◆ **PROBLEM REQUIREMENTS**: Locate each line with the string "empty" in the listing below and copy it.

◆ **RECORDS SHOWN**:
──────
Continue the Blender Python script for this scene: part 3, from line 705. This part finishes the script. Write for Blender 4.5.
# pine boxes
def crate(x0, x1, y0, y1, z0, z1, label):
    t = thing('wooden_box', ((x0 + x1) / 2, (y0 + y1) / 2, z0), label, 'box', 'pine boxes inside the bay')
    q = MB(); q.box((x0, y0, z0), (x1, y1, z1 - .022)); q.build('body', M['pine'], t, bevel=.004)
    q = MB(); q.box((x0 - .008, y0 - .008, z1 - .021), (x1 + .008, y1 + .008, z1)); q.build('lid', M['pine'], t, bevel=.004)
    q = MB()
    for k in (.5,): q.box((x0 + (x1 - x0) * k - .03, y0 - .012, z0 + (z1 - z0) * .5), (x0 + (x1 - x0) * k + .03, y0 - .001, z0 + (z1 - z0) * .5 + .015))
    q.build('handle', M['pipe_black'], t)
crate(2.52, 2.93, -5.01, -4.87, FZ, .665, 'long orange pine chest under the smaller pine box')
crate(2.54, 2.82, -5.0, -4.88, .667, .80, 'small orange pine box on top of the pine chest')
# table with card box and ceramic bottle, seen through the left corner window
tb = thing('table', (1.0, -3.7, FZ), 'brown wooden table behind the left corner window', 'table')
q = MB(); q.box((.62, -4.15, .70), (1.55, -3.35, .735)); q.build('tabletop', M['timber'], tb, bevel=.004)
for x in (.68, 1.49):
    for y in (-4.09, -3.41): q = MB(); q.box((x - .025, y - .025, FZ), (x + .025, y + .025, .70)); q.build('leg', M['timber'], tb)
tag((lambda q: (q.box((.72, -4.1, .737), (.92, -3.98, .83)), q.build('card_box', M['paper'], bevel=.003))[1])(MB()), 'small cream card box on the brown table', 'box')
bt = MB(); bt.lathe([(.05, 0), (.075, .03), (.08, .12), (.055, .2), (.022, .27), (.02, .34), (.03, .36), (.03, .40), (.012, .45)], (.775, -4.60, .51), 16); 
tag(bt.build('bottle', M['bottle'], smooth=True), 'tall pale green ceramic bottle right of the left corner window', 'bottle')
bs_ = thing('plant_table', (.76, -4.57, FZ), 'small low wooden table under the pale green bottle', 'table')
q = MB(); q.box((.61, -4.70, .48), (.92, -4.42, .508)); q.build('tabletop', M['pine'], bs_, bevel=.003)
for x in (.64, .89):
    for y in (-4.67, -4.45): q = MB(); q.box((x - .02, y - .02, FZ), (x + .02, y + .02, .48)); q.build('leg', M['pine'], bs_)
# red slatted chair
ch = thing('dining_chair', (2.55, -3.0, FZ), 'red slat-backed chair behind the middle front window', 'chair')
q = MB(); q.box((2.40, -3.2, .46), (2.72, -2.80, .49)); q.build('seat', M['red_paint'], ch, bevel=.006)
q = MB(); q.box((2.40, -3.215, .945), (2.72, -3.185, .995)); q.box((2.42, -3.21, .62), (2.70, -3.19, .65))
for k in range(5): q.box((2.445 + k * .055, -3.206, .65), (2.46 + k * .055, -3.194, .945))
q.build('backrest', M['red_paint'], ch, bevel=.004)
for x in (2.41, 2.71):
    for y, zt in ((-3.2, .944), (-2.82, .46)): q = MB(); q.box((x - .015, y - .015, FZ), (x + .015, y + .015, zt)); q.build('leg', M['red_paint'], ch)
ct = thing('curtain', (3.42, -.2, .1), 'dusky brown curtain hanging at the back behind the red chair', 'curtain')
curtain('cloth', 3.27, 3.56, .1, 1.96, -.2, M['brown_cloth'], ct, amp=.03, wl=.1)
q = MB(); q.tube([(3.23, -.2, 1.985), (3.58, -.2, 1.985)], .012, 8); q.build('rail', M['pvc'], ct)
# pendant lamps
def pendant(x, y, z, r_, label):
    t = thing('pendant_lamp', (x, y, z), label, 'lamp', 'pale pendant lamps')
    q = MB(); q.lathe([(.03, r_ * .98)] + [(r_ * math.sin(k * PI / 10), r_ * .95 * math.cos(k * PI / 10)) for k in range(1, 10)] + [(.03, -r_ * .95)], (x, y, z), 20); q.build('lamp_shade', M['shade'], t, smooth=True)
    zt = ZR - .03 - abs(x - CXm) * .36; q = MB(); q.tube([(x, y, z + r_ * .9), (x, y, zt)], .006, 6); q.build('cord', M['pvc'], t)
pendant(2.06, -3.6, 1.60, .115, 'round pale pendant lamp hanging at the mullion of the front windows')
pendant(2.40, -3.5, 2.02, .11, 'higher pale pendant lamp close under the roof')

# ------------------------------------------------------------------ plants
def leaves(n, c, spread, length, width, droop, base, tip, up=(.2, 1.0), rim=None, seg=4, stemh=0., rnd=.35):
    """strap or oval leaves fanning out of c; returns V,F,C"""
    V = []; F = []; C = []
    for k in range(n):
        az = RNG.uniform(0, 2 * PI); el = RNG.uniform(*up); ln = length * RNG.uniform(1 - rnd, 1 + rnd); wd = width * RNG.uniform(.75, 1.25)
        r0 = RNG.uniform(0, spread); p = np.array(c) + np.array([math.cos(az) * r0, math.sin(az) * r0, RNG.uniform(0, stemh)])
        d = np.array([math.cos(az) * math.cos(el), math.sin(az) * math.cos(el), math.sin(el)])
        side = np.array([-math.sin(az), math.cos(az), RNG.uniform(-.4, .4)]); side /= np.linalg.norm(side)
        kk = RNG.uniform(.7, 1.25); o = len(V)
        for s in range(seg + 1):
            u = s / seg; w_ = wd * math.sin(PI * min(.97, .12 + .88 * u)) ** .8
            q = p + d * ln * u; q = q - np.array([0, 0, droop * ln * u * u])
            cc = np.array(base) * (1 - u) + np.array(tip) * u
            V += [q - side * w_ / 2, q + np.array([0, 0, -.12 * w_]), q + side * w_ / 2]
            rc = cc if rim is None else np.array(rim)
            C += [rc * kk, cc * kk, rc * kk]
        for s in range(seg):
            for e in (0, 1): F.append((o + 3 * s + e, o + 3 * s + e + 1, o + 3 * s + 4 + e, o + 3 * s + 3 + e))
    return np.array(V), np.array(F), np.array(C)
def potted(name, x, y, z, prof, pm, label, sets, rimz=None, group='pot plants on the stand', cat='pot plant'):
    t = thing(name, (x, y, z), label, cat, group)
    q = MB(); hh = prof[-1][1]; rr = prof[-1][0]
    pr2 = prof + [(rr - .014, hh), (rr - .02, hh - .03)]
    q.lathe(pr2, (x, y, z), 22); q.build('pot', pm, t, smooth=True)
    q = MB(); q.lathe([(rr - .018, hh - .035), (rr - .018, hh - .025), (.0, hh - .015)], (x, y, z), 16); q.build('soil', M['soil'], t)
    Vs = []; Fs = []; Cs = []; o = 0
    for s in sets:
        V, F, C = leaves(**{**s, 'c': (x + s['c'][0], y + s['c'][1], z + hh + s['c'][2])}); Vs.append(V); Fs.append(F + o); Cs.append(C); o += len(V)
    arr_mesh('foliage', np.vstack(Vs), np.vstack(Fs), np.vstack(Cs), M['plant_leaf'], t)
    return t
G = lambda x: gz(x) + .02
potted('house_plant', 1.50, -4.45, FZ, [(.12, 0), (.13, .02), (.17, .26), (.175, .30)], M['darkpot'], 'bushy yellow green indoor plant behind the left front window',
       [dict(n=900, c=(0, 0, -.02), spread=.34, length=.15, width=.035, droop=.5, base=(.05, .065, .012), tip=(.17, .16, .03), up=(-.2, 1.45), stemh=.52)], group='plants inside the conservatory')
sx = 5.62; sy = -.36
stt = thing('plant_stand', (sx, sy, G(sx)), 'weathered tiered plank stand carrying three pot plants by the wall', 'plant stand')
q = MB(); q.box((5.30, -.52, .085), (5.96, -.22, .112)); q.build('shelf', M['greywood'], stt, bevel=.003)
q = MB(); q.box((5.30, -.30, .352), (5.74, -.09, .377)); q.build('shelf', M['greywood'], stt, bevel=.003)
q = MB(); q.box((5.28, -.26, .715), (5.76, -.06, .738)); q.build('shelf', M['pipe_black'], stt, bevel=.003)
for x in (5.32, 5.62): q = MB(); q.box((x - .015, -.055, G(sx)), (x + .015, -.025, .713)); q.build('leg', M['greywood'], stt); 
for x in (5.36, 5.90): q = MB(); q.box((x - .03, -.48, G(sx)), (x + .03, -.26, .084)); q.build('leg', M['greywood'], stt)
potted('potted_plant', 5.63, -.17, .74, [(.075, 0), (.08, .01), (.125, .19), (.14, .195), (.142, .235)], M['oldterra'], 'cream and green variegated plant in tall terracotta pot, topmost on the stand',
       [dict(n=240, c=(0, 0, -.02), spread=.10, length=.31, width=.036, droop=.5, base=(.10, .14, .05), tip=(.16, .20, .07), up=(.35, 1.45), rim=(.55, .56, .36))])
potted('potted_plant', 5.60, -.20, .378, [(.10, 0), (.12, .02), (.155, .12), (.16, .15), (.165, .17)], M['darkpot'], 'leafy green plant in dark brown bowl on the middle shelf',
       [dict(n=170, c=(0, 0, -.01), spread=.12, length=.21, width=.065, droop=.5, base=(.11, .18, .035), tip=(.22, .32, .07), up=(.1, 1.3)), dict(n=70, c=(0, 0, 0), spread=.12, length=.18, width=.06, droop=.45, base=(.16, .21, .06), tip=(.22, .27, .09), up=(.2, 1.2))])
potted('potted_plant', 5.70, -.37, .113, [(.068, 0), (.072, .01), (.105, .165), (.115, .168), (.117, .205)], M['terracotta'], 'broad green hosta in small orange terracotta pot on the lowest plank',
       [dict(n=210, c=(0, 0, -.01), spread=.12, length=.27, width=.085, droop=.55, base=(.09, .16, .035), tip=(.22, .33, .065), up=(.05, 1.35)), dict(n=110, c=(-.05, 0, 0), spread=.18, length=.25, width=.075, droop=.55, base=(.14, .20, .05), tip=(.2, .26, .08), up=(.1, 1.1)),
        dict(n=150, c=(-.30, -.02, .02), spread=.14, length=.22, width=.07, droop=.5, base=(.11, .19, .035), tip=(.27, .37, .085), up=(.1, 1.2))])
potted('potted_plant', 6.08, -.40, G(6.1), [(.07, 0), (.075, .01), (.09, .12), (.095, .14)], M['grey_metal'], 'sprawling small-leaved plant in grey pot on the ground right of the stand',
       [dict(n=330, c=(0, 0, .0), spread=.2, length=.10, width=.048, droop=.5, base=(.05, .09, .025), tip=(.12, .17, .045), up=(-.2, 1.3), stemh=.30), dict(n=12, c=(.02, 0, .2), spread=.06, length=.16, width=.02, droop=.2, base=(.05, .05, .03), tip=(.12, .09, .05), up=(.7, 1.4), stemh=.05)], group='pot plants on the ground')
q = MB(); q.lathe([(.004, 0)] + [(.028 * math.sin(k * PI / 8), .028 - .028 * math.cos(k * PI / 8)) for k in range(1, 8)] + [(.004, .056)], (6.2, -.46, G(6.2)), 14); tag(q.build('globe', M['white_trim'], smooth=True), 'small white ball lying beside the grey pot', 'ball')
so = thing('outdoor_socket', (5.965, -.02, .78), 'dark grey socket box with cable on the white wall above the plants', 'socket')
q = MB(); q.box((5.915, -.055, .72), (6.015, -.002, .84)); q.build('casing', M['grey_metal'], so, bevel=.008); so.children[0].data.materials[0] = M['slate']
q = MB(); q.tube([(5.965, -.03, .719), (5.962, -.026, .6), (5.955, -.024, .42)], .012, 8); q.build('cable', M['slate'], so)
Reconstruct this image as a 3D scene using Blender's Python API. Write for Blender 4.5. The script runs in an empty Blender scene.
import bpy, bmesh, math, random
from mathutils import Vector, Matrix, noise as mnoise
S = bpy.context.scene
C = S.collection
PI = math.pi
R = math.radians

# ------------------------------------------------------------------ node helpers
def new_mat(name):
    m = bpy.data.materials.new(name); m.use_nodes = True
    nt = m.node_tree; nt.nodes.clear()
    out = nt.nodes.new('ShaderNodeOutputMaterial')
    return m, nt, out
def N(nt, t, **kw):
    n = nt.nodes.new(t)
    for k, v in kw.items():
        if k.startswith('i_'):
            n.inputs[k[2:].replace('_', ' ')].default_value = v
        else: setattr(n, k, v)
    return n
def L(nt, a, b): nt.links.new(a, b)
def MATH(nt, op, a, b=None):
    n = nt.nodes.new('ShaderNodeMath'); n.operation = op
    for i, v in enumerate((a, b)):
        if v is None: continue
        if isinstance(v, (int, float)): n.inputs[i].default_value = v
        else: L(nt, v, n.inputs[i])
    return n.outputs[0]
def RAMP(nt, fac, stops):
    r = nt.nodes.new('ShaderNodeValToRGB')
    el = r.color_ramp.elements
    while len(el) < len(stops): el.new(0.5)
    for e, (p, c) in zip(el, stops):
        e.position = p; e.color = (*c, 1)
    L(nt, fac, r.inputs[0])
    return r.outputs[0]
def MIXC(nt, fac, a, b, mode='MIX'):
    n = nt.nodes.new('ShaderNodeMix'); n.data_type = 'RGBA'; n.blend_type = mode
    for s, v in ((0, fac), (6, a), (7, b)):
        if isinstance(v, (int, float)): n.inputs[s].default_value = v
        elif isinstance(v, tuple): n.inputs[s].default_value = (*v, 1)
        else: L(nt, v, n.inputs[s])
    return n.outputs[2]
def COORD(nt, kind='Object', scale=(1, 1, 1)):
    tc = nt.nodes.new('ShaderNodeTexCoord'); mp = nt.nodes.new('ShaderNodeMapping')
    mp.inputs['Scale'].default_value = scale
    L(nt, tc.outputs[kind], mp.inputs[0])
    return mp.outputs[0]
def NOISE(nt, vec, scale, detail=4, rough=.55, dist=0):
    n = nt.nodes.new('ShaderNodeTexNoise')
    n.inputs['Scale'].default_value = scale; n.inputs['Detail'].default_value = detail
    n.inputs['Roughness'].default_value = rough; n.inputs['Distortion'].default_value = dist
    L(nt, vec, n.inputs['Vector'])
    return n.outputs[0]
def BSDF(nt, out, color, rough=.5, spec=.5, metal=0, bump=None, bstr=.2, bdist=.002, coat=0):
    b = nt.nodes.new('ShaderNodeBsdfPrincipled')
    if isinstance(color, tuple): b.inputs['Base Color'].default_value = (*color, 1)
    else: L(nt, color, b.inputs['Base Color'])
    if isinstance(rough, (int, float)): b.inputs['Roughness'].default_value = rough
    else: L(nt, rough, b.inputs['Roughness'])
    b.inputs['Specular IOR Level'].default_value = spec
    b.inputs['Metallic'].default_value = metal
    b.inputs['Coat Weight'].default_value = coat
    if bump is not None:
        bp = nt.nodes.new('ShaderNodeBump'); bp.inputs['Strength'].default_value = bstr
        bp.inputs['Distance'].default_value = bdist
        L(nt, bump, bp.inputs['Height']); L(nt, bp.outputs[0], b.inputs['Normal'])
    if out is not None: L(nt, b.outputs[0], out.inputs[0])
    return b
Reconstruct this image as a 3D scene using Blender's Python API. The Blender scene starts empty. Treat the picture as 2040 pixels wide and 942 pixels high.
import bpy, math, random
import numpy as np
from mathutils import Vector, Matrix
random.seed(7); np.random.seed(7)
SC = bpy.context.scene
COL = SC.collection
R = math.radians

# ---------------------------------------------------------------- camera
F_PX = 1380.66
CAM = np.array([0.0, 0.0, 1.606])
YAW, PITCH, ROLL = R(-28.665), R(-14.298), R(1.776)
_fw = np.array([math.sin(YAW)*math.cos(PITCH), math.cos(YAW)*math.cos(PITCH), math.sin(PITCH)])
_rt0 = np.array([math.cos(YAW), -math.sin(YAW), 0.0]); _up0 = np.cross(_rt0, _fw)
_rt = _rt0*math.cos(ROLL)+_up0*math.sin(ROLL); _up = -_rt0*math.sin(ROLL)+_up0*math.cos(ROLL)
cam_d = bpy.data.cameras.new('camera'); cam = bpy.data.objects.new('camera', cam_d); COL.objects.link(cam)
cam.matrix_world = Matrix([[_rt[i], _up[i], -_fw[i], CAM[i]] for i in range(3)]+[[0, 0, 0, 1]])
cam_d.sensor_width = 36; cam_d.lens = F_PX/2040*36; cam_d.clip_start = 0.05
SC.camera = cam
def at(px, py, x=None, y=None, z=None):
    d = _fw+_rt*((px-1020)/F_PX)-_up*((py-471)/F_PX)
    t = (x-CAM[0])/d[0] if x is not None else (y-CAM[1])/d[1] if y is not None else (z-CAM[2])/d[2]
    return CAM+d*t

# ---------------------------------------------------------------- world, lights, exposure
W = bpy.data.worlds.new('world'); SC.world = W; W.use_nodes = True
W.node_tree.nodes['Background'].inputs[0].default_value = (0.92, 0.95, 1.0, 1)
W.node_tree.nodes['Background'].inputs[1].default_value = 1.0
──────
◆ **ANSWER TO THIS PROBLEM**:
Reconstruct this image as a 3D scene using Blender's Python API. Write for Blender 4.5. The script runs in an empty Blender scene.
Reconstruct this image as a 3D scene using Blender's Python API. The Blender scene starts empty. Treat the picture as 2040 pixels wide and 942 pixels high.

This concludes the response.